De verloren ramen in Tsjernobyl
Slechts drie dagen hebben de glas in lood ramen in Tsjernobyl gehangen, daarna vond de allesverwoestende ramp plaats. In april 1986 ontplofte de reactor midden in de nacht, toen de meeste inwoners van Tsjernobyl lagen te slapen. De ramen van de Oekraïense muralist Nikolai Semenovich Linnik spatten in miljoenen stukjes uit elkaar en gingen op in het puin van alles wat verloren ging die nacht.

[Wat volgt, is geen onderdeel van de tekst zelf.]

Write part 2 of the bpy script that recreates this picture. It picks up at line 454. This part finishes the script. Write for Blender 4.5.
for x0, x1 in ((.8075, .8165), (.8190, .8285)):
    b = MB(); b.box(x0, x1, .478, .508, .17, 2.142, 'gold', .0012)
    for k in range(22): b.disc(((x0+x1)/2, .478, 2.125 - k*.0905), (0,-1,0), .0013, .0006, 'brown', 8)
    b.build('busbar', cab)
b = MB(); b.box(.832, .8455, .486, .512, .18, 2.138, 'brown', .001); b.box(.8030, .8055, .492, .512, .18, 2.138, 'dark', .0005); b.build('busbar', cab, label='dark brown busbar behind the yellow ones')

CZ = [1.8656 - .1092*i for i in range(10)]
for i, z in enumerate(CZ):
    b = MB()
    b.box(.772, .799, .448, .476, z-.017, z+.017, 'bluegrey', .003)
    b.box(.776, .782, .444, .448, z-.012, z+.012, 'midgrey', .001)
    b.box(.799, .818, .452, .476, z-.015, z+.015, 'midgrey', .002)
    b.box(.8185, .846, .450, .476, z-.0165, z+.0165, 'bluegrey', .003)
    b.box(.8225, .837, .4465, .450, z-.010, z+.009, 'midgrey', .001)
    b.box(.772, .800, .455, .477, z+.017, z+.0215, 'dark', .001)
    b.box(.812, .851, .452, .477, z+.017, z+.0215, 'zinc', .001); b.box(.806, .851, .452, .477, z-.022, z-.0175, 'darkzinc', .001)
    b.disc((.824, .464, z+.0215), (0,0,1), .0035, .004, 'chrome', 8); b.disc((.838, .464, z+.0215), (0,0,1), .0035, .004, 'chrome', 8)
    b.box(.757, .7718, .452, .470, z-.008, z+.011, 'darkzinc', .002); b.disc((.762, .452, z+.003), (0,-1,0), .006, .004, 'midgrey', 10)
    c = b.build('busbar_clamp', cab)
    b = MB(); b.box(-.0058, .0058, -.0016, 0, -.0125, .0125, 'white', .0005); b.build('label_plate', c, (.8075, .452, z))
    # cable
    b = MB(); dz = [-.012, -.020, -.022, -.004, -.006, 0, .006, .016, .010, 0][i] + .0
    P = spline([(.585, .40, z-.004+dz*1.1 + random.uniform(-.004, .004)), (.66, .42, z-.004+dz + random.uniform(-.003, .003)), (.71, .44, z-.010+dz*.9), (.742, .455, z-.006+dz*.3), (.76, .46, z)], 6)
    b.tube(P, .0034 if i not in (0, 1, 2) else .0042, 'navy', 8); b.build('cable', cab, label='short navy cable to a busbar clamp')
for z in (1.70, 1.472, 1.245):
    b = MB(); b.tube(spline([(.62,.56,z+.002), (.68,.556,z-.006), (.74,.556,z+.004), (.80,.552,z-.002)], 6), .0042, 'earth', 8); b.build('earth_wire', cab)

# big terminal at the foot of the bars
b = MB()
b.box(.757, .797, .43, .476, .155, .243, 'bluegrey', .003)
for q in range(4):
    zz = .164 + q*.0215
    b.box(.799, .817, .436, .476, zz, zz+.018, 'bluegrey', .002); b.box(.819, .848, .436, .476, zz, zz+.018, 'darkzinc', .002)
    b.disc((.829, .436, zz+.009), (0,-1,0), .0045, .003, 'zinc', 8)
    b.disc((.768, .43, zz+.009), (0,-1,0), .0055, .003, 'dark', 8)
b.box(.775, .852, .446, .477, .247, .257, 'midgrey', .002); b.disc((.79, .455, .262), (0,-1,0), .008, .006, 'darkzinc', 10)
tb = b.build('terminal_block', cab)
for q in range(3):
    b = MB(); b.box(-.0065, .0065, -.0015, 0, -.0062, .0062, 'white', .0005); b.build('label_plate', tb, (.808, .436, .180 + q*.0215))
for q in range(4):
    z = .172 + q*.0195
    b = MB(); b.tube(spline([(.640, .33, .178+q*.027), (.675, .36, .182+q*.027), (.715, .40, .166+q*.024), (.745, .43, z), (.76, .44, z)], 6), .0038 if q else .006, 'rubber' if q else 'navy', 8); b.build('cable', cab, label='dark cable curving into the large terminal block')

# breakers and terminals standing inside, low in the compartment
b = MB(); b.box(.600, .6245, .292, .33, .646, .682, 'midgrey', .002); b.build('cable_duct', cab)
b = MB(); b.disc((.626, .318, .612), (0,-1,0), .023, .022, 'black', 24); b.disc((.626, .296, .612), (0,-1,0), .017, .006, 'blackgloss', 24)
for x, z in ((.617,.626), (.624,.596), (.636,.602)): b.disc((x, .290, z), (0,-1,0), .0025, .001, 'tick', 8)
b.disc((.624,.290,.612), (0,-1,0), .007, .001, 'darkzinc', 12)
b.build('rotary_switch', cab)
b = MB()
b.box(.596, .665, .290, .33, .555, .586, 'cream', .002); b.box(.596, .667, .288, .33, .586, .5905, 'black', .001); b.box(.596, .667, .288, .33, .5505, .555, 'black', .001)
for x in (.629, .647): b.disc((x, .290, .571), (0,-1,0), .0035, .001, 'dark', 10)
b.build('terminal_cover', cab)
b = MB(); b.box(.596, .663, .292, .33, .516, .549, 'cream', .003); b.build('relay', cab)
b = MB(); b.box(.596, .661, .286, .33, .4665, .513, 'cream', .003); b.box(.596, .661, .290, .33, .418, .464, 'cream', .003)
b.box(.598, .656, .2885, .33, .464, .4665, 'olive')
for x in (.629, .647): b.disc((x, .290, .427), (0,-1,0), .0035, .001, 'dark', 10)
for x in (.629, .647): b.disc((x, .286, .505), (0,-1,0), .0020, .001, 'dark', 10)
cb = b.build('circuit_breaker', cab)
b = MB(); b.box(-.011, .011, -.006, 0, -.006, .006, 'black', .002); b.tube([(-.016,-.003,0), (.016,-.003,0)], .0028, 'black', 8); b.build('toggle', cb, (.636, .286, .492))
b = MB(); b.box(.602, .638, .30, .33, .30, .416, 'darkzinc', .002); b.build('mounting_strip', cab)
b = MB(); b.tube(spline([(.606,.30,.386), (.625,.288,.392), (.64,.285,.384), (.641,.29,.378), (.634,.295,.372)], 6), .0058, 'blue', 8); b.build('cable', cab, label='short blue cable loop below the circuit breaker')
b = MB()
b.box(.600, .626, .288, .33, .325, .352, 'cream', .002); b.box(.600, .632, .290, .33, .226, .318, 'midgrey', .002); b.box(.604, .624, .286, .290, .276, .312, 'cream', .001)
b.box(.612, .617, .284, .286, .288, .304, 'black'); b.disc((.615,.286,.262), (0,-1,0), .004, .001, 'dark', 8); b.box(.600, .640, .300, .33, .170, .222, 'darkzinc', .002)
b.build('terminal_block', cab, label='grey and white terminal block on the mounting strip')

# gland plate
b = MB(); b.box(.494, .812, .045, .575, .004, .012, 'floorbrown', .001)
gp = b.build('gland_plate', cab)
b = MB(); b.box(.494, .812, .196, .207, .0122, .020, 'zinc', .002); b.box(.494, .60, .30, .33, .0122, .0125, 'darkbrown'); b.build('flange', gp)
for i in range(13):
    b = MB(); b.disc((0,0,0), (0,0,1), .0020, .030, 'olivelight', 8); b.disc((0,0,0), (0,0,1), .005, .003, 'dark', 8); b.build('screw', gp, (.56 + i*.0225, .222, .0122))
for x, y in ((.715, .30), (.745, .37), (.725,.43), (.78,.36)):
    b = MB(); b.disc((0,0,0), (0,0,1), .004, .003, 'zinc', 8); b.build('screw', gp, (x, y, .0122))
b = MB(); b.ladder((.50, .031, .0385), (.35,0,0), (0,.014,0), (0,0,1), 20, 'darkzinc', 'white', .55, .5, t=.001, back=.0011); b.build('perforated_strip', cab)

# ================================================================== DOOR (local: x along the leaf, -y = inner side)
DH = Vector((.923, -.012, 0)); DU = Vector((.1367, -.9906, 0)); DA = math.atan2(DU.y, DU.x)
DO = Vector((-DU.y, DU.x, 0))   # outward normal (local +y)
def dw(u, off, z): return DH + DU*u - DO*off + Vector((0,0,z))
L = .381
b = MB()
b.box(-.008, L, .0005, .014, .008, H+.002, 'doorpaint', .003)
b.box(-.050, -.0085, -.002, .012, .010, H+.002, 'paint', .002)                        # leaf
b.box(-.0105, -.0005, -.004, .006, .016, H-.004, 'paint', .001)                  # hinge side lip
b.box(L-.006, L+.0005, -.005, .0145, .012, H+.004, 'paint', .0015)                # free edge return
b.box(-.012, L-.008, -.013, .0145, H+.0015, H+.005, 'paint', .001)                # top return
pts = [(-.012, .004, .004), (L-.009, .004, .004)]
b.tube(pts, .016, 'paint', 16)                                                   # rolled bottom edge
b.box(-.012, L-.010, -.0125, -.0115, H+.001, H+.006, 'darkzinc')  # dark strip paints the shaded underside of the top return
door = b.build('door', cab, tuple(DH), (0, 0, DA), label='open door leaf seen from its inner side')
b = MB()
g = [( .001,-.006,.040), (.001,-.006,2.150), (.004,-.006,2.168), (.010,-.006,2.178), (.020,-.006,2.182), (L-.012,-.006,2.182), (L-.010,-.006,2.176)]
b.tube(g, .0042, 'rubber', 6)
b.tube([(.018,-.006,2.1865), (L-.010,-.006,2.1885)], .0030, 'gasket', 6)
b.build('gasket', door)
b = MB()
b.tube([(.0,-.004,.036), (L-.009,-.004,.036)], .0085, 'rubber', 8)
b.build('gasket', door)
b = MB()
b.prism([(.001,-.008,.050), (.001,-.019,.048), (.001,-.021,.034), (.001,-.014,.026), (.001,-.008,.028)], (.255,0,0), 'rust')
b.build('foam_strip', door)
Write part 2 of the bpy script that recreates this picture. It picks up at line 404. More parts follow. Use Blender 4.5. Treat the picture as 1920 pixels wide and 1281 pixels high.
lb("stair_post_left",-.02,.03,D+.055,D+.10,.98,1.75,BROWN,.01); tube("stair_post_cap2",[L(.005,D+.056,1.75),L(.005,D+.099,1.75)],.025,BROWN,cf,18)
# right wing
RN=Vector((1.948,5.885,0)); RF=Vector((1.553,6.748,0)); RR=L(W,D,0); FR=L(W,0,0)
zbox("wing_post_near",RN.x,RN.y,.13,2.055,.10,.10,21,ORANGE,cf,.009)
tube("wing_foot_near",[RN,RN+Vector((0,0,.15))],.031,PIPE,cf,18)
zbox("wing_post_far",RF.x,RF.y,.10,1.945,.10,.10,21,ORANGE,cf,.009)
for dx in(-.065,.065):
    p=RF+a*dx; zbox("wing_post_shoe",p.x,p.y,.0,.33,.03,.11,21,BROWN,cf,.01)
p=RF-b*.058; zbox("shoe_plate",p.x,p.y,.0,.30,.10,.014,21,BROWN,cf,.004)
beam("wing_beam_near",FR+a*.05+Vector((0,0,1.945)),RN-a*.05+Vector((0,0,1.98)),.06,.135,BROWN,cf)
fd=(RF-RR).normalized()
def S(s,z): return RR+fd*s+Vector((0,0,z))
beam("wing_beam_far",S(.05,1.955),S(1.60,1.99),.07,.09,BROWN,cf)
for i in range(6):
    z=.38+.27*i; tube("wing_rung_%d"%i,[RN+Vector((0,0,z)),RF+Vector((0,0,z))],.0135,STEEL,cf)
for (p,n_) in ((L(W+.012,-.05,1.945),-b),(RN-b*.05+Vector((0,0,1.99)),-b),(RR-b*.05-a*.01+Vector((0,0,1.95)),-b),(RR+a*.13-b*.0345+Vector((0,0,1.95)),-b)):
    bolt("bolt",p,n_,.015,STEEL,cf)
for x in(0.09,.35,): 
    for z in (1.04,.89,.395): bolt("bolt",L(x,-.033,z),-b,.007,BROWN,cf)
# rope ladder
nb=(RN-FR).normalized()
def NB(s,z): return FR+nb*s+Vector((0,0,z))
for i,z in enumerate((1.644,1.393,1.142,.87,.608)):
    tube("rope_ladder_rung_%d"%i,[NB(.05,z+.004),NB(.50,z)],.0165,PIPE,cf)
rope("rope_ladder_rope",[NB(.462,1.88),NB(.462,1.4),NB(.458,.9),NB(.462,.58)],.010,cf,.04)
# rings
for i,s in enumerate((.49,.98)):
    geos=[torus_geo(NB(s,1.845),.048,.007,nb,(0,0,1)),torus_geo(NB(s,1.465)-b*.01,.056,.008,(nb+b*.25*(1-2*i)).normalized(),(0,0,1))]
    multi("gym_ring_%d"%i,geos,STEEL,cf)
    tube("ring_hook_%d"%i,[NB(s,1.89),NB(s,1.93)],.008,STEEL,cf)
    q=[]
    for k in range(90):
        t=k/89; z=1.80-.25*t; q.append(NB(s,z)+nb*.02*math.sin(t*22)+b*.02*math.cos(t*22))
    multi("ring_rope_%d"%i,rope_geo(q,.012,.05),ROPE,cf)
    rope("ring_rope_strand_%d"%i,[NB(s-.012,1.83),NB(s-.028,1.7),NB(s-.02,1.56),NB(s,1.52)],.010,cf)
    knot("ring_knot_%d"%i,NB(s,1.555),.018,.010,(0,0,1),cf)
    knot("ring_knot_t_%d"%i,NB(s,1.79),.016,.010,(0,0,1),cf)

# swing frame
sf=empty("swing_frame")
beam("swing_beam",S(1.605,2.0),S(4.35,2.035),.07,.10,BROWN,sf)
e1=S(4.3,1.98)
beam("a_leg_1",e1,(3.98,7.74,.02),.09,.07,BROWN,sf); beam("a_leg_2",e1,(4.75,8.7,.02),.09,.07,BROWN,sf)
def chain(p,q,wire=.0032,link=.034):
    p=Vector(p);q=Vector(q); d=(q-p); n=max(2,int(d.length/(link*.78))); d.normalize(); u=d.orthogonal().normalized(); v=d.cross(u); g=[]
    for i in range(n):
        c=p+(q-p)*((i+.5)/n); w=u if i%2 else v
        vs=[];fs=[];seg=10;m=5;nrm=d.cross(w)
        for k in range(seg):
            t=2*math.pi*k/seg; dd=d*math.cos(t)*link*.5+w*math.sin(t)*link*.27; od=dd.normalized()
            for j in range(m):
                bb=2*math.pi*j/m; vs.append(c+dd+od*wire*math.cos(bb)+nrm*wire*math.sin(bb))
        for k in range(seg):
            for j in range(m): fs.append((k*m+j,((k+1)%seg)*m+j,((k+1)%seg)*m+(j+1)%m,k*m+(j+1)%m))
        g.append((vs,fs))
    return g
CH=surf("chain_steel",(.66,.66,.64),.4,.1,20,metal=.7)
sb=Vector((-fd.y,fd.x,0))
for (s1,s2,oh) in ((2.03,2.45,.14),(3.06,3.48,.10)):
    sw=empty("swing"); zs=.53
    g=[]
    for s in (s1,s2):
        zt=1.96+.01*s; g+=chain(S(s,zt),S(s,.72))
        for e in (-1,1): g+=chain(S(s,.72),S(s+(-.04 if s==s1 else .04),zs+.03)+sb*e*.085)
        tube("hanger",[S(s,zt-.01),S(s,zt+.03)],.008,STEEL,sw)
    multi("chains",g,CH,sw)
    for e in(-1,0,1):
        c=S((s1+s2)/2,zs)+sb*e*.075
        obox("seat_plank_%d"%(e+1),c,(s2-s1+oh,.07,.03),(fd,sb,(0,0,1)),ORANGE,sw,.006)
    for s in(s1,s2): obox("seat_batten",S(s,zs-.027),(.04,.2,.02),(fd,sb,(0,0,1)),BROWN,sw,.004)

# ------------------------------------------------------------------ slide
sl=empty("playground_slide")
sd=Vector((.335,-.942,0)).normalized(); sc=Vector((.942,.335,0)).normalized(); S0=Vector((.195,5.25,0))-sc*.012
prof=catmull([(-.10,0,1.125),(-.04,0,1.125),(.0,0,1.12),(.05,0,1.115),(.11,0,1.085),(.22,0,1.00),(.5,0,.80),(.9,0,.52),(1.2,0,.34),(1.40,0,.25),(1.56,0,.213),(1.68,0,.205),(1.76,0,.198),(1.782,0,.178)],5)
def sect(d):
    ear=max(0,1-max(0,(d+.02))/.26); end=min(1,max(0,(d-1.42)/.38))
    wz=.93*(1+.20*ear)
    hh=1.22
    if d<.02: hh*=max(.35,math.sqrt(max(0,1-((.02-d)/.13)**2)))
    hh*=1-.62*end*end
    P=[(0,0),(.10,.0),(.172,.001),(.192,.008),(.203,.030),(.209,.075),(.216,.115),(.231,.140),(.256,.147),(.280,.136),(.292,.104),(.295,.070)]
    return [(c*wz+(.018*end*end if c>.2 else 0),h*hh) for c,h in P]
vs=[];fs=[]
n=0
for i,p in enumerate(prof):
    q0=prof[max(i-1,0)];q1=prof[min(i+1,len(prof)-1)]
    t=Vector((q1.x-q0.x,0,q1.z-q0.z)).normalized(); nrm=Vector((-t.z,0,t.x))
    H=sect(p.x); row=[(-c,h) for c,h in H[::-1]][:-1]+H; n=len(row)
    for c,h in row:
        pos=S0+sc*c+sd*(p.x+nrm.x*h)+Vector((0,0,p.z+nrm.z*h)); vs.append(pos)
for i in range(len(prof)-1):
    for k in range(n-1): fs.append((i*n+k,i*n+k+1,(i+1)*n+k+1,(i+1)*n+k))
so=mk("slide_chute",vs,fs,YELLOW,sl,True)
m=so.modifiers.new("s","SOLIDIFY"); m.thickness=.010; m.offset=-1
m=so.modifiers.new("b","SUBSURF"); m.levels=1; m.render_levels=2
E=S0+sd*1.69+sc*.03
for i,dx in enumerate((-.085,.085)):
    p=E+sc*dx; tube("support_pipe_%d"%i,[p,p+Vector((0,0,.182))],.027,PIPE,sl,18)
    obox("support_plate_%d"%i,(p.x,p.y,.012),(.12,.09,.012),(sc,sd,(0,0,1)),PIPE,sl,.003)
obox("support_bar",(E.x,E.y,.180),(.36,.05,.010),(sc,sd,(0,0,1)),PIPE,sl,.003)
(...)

In 2015 plaatste de Russische website goodnews.ru de foto’s van de originele werken online. Ze geven een schitterende inkijk in het Sovjet Socialistisch realisme, het type kunst die de muren en ramen van de kerncentrale destijds sierden. Tsjernobyl is sinds de ramp een geliefde plek voor kunstenaars en fotograven die de schoonheid van het verval in beeld brengen. De tragiek van de plek. De Russische website doet echter een oproep aan mensen die nog informatie hebben over dit Sovjet Sociaal realisme, om het cultureel erfgoed van voor de ramp in kaart te brengen en als tegenkleur te laten gelden voor alle vervallen foto’s van de plek. De ramen van Linnik laten de geschiedenis van de energie zien beginnend bij de Griekse God Prometheus. Uit hybris stal Prometheus het vuur bij de Olympische goden en schonk het aan de mensen. De mens leerde metaal te bewerken en een technische beschaving te ontwikkelen. Prometheus wordt bovendien voorgesteld als een leraar en uitvinder, die de mensen wederzijds respect bijbrengt en hen leert vooruit te zien: zijn naam wordt verklaard als ‘de vooruitdenkende’. Vanaf de mythologie toont Linnik een historische weg die tot de oprichting van de kerncentrale leidde.